Это все мне нравилось и казалось настолько важным, что я вступал во все более знаменитые распри внутри АВС только для того, чтобы быть в игре. Со стороны кажется, что журналисты проводят почти все время, сражаясь с конкурентами. В действительности мы тратим много энергии на борьбу со своими собственными коллегами. Чтобы вернуть свое положение на первой полосе, я бился с другими корреспондентами – например с Дэвидом Райтом, молодым репортером, недавно пришедшим из студии местных новостей. Он был молодым и агрессивным, и я очень боялся, что он лучше меня.

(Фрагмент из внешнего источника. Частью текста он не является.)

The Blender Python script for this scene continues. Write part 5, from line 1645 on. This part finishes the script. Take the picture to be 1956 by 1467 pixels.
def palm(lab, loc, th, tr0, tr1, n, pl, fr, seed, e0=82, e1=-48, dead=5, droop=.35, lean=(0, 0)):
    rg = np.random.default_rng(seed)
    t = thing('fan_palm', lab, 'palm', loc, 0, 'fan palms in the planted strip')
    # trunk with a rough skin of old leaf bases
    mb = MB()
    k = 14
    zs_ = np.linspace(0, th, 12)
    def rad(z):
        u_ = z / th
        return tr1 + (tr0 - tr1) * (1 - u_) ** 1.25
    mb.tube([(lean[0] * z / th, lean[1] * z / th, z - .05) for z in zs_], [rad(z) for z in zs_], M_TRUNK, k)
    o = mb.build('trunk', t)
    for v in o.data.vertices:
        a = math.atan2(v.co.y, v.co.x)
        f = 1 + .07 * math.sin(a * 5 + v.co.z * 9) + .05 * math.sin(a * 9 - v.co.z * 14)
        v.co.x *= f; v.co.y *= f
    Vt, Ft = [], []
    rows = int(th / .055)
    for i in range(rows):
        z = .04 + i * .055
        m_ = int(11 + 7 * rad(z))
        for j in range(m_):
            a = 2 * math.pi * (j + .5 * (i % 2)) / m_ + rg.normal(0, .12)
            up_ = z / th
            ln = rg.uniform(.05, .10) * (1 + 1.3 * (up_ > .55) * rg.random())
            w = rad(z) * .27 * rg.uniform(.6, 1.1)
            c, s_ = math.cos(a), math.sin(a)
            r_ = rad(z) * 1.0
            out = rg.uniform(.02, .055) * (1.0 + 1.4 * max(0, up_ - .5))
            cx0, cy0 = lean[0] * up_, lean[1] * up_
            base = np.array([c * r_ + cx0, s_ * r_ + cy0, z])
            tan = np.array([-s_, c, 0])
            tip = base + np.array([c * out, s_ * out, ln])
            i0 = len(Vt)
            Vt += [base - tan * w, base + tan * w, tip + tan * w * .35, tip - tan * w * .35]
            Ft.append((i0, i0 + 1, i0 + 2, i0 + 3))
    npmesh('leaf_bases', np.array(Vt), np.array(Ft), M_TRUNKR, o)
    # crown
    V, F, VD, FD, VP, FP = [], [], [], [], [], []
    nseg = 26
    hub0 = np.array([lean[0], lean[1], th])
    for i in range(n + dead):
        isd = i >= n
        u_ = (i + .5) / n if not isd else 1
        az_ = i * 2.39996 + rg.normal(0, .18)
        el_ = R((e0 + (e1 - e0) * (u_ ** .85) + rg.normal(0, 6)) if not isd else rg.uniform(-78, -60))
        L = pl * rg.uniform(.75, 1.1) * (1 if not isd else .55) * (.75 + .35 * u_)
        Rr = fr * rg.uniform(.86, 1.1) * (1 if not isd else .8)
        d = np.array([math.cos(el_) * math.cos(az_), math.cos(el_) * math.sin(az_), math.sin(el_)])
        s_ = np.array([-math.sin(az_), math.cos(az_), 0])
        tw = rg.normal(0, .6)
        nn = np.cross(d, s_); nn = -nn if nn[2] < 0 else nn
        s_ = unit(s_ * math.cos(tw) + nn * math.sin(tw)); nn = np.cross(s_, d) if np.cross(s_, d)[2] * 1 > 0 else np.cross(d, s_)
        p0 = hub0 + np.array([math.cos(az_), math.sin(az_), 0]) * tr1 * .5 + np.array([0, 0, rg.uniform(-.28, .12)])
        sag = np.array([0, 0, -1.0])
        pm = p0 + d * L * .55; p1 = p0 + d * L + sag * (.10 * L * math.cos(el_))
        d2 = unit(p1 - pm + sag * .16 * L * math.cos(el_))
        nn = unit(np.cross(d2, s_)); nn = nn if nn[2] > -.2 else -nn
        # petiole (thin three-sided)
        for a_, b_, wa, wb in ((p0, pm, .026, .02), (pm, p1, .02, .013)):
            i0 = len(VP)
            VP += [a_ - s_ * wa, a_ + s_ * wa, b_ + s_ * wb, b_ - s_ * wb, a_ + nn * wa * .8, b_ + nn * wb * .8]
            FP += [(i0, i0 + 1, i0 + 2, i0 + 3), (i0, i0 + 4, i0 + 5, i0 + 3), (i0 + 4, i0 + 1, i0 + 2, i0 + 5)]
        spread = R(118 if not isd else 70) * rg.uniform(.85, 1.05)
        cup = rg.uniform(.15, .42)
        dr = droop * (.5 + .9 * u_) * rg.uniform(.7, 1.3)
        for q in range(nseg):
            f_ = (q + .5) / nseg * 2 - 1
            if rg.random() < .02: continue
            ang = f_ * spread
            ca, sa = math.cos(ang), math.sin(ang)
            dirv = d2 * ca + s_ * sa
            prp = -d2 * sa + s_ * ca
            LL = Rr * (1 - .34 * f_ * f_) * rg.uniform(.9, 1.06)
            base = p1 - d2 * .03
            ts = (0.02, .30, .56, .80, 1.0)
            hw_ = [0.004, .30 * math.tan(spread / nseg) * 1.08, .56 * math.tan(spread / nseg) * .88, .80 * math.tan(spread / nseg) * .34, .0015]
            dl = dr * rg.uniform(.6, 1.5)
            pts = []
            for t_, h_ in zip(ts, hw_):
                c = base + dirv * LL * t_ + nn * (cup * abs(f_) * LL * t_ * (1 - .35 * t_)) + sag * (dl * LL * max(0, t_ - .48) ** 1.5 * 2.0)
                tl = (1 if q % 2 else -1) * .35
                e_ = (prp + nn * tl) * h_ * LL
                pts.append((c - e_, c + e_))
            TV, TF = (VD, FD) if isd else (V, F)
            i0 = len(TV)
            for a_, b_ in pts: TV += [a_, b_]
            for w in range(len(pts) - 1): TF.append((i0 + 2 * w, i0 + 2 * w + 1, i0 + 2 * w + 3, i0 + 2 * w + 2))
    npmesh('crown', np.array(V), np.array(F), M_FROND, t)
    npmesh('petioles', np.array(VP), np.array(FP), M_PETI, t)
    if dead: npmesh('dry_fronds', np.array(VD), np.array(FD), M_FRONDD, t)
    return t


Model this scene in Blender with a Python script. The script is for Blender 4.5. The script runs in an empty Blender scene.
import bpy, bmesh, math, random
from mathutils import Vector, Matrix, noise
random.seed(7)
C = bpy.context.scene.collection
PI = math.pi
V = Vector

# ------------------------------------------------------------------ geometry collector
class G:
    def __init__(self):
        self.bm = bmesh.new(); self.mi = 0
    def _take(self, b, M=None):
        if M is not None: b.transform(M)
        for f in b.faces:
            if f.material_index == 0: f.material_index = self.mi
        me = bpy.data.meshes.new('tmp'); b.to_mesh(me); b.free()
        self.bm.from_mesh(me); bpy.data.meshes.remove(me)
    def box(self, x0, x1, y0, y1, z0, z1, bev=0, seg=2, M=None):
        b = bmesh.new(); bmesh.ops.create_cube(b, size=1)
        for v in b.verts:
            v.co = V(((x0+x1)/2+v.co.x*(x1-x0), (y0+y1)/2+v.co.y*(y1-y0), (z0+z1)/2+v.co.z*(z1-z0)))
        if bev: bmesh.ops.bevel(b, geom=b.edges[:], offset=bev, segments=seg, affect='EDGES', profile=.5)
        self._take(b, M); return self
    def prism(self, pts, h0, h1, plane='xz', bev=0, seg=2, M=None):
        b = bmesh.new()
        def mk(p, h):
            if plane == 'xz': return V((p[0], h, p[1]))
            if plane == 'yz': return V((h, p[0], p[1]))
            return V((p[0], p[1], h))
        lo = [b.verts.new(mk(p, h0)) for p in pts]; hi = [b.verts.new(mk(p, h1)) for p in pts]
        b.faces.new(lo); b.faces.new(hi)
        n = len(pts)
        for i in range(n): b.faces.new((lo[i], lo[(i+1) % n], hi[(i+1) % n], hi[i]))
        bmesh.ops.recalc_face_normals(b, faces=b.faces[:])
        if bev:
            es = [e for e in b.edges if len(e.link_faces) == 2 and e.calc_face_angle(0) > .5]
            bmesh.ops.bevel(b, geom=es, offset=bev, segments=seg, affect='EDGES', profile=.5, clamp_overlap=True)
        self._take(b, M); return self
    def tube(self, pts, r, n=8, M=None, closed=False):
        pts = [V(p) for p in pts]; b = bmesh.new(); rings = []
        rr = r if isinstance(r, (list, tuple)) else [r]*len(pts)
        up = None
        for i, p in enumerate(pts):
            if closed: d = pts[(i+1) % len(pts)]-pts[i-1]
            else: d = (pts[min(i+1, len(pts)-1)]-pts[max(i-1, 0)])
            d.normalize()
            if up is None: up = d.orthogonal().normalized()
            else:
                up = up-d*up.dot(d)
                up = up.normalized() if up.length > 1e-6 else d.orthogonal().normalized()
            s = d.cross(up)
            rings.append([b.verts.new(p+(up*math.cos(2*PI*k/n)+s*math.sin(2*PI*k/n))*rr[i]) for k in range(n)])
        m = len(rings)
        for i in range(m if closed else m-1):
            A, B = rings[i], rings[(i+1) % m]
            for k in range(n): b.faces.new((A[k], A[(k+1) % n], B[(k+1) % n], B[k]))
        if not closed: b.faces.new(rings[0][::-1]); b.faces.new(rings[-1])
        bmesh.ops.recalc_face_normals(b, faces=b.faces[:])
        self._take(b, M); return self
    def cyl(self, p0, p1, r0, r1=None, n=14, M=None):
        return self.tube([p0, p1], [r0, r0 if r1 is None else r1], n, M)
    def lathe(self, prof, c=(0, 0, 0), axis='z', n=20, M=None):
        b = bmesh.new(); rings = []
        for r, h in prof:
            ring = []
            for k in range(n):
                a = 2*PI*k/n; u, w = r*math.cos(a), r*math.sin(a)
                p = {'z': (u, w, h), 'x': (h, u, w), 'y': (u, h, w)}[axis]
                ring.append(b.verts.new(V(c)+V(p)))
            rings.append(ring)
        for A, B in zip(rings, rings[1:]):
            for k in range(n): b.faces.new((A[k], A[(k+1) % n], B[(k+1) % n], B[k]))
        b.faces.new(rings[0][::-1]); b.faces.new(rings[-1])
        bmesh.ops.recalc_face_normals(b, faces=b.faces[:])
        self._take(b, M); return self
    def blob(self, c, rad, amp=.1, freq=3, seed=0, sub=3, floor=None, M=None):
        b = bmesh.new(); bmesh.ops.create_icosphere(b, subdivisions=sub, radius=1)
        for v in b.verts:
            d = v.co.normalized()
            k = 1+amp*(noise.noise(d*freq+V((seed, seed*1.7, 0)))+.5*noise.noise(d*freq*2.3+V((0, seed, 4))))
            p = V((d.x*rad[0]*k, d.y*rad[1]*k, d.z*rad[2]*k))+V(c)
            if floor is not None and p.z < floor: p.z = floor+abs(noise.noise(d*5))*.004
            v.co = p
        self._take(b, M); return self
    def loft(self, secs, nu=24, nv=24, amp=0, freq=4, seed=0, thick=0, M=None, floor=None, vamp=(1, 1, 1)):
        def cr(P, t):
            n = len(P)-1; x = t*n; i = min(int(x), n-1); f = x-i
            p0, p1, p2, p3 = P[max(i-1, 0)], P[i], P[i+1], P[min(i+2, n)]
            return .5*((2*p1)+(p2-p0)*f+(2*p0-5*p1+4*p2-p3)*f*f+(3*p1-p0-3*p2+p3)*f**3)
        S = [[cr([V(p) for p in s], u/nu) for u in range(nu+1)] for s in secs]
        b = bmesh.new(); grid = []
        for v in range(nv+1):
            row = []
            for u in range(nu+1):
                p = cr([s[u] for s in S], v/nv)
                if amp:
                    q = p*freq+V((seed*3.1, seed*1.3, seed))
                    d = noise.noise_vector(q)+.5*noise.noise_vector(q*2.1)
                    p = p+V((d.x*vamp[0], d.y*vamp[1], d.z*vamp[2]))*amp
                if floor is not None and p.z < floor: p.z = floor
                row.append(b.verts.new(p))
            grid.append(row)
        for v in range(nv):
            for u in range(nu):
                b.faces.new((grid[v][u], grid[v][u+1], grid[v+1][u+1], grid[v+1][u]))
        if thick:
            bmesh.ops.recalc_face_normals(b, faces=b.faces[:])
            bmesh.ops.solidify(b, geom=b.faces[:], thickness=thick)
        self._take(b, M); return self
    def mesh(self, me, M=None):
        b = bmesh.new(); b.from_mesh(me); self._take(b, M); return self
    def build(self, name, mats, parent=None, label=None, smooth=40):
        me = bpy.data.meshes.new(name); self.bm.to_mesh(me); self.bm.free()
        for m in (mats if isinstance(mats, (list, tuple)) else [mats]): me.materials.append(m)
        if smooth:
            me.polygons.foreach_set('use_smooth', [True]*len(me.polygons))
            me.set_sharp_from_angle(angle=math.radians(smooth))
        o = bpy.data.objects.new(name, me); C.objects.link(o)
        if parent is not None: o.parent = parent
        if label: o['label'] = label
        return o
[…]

Я уже не мог позволить старшим корреспондентам сражаться за лучшие сюжеты, я стал гораздо более напорист. Конкуренция превратилась в откровенное плетение интриг. В ход пошли звонки и письма руководству, которое распределяло задания. Репортерам, включая меня, свойственно закатывать истерики просто для усиления эффекта. Конечно, эта кутерьма свидетельствовала о том, что компания у нас здоровая и активная. Но для меня это означало еще и сильный стресс. Я посвятил кучу времени сравнению себя с остальными. Например, когда Дэвид на ура работал в Афганистане, а я застрял в Нью-Йорке, я просто слонялся по офису и пытался заставить себя хотя бы включить новости.